Sunday, September 26, 2010

Come on...

Over the last couple of days have run across a number of articles in which various pieces of 'evidence' are adduced to support dubious conclusions. Correlation is taken as causality, complex situations are 'simplified' to one or two main issues and other, possibly confounding, factors are ignored, etc. Three examples:

  • A. Following in the same vein as The Death of American Manufacturing (from 2006), and 'The Plight of American Manufacturing' (from December 2009), the article '19 Facts About The Deindustrialization Of America That Will Blow Your Mind' (September 2010) continues the meme that U.S. manufacturing is going down the tubes. This is mostly based on the facts that manufacturing accounts for a smaller share of GDP over time... and also the ongoing decline in manufacturing jobs. Both are taken as clear evidence that U.S. manufacturing is on its way down/out. Umm, not quite. Manufacturing as a percentage of GDP has declined for most of the industrialized countries, as it eventually will for the China and Indias of the world. However, U.S. manufacturing output and production continues to grow, its share of GDP has diminished because other sectors of the economy have grown faster. And manufacturing employment has decreased due to increases in productivity, and not because "jobs are being shipped abroad." (On a side note, manufacturing jobs have also decreased - for the same reasons, improved technology and productivity - in the countries to which U.S. jobs are "being shipped to." For example, while the U.S. lost approximately 11% of its manufacturing jobs over the last decade, the other manufacturing powerhouses have also lost manufacturing jobs - Japan 16%, Brazil 20%, China 15%, etc.). True, China will soon overtake the U.S. as the world's largest manufacturer, but that's hardly the same as the "weak manufacturing giant" characterization of the U.S.

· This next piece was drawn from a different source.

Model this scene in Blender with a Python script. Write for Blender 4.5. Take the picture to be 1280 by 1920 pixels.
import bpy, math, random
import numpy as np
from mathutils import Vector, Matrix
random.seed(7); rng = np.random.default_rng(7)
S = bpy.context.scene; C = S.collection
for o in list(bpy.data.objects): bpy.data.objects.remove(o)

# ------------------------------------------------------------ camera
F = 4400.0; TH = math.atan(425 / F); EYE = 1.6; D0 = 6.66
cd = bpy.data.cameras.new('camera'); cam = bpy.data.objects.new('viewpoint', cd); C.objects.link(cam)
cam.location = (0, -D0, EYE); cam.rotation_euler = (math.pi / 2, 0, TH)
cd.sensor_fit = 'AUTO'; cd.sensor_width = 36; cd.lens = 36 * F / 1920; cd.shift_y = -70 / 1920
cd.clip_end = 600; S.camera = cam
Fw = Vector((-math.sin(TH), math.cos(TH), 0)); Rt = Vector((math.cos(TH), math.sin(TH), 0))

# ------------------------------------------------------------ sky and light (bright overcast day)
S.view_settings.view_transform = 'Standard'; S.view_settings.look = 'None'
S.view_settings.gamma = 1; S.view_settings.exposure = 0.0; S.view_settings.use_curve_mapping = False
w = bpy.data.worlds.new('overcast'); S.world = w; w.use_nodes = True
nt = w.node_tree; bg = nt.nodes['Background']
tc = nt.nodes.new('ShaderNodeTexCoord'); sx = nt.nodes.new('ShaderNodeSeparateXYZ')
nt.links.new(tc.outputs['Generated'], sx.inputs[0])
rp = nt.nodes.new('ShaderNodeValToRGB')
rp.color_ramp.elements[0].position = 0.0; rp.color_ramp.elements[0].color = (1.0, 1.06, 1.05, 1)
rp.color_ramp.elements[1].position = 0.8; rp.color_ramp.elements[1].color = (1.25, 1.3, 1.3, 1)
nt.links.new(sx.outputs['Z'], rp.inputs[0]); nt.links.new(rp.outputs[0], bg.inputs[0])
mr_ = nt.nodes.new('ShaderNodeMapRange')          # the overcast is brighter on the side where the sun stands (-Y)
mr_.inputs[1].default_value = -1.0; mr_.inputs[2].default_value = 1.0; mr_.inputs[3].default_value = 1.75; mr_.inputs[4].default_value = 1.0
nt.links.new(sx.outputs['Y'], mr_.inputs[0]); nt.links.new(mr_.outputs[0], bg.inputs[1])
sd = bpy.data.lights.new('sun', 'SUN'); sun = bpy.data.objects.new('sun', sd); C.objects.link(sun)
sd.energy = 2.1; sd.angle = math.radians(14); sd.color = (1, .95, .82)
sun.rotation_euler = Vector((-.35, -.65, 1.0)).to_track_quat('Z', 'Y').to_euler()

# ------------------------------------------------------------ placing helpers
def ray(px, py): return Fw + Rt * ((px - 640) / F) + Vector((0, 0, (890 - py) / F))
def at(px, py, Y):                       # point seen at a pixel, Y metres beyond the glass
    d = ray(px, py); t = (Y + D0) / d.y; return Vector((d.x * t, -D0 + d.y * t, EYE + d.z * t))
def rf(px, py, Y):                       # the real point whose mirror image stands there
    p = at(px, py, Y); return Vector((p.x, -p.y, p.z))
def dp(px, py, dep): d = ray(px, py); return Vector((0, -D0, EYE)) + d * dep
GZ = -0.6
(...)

The Future of Manufacturing, GM, and American Workers

  • B. So How Did the Bush Tax Cuts Work Out for the Economy? looks at the Bush tax cuts. It starts out: "... The 2008 income tax data are now in, so we can assess the fulfillment of the Republican promise that tax cuts would produce widespread prosperity by looking at all the years of the George W. Bush presidency..." and then goes on to point out that over the Bush years "... Total income was $2.74 trillion less during the eight Bush years than if incomes had stayed at 2000 levels..." OK, so one could perhaps draw the conclusion that tax cuts did not stimulate the economy sufficient to cause growth. (Note: some might argue that this ignores a number of other factors and that absent these cuts things would have been worse - similar to the Obama "jobs created and saved" argument). However the article then goes on to strongly imply causality i.e. that the tax cuts actually caused the decrease in income. This is definitely a step too far, this blogger is unaware of any suggested economic mechanism or model that would argue this effect for tax cuts...
  • C. '15 Shocking Facts Show That the Middle Class is Being Wiped Out' and 'The Middle Class in America Is Radically Shrinking. Here Are the Stats to Prove it' (both incidentally by the same author) purport to show that the middle class is "being wiped out." It doesn't particularly help that in neither does the author bother to define "middle class." The statistics quoted do go to show that there is much inequality in the U.S. (no surprise to anyone who has looked at its Gini coefficient, the highest among the industrialized G10 countries), and that the people at the two extremes of the spectrum are really hurting or doing extraordinarily well. However, the leap to the middle class "being wiped out" is not supported. It doesn't help that the reasons for this happening given in the two articles are that "... Both parties have absolutely refused to stand up to the Federal Reserve and the horrific economic policies that they have been shoving down our throats for decades..." and Ross Perot's "... giant sucking sound..." i.e. globalization and free trade. Ah, the yearning for easy answers, associated with the need to blame someone else!